Expect a US 'slowcession' rather than a recession in 2023 as the Fed will successfully control inflation, Moody's Analytics says

A photo of a man in silhouette looking at a line chart pointing downward.

The US economy may avoid a recession this year, according to Moody’s Analytics.Bartolome Ozonas/Getty

  • The US economy will avoid a recession and instead face a ‘slowcession,’ according to Moody’s Analytics.

  • A ‘slowcession’ is defined as a scenario when growth comes to near halt but doesn’t slip into negative numbers.

  • Falling oil prices and healthy US financials are factors among many supporting Moody’s view.

A rising chorus of big banks and high-profile economists have warned in recent weeks of a 2023 US recession, but those predictions may be a tad too pessimistic, according to Moody’s Analytics.

The world’s largest economy will avoid a recession this year, and instead face a ‘slowcession’  —  a scenario where economic growth comes to a near standstill but never slips into reverse, according to Moody’s, which coined the term.

“The U.S. economy will struggle in 2023 with halting growth and higher unemployment. Recession is a serious threat. But the Moody’s Analytics baseline forecast—the most-likely outlook—holds that the economy will avoid a downturn. Call it a slowcession,” analysts at the firm led by chief economist Mark Zandi wrote in a Tuesday note.

The reasoning behind their view tracks the Federal Reserve’s efforts to cool inflation with its aggressive interest rate increases in what Zandi reckons will be a successful battle.

“The baseline outlook holds that the Fed will be able to accomplish this without precipitating a recession. That is, it will be able to raise rates high enough, fast enough to sufficiently quell the wage and price pressures, but not so high and fast that it knocks the wind out of the economy,” Zandi said.

Inflation pressures have eased from 40-year highs seen earlier in 2022. In November, the Consumer Price Index rose 7.1%, coming in below economists expectations. Still, Wall Street has been sounding the alarm bells on an economic downturn over the coming year as the Fed pushes ahead with its rate hikes.

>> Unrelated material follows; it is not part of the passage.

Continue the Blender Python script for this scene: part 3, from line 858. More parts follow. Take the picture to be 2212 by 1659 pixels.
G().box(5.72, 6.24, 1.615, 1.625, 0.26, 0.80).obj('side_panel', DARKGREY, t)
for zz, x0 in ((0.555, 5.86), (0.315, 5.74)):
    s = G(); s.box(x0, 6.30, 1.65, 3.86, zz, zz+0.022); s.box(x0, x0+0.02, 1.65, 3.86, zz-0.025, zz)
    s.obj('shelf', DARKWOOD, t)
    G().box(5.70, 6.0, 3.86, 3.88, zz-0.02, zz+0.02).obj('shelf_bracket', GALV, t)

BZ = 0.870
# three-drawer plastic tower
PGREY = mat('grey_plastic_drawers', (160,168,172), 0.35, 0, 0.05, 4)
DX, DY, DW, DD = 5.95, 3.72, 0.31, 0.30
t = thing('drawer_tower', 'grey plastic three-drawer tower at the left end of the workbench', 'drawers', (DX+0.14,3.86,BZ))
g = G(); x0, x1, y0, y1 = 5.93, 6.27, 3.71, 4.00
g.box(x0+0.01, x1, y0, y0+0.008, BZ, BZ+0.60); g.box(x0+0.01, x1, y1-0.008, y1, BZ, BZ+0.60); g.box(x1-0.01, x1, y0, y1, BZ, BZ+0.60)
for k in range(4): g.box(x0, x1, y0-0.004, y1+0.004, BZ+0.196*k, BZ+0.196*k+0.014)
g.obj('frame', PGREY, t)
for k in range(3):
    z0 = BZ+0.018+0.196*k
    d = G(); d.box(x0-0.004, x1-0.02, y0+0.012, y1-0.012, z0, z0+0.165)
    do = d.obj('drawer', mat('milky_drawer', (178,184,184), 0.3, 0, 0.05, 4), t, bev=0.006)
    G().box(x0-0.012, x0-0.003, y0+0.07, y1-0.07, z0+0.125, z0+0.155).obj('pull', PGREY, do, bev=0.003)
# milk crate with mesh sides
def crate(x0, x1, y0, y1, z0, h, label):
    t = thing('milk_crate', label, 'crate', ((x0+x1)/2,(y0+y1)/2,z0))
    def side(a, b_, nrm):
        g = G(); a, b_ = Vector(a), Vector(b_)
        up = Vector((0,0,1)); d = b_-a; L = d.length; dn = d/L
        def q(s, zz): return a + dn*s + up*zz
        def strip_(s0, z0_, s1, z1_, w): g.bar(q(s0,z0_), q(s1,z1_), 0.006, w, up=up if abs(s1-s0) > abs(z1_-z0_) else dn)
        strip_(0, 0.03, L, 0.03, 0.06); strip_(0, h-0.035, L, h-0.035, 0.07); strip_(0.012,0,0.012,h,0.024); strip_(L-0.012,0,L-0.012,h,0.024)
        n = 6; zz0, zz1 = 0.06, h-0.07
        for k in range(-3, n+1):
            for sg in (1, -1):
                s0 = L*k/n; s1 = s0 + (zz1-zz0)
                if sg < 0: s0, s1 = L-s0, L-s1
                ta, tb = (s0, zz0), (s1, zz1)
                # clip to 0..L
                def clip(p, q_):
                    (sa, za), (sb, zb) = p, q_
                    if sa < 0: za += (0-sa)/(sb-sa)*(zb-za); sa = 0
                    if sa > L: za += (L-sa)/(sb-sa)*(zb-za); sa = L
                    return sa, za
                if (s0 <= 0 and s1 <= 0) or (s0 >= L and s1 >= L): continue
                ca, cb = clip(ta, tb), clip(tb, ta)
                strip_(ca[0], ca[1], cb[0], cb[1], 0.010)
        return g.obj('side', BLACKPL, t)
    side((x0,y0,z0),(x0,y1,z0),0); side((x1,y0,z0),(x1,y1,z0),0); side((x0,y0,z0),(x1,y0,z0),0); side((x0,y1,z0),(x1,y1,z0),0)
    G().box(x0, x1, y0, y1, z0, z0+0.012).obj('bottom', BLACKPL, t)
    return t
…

But according to Zandi, the financial health of American consumers, banks and businesses will hold out a recession from occurring.

“In our consumer-oriented economy, shoppers are the firewall between an economy in recession and an economy that skirts a downturn. While the firewall is sure to come under pressure, particularly as financially hard-pressed low-income households struggle, it should continue to hold,” he said.

He also pointed to lower oil prices as a factor supporting the ‘slowcession’ scenario, as WTI crude drops near $80 a barrel down from its peak of more than $120 a barrel last June amid Russia’s war with Ukraine.

“It is important not to be Pollyannish, but it is also important not to convince ourselves that a recession is inevitable. It is not,” Zandi said.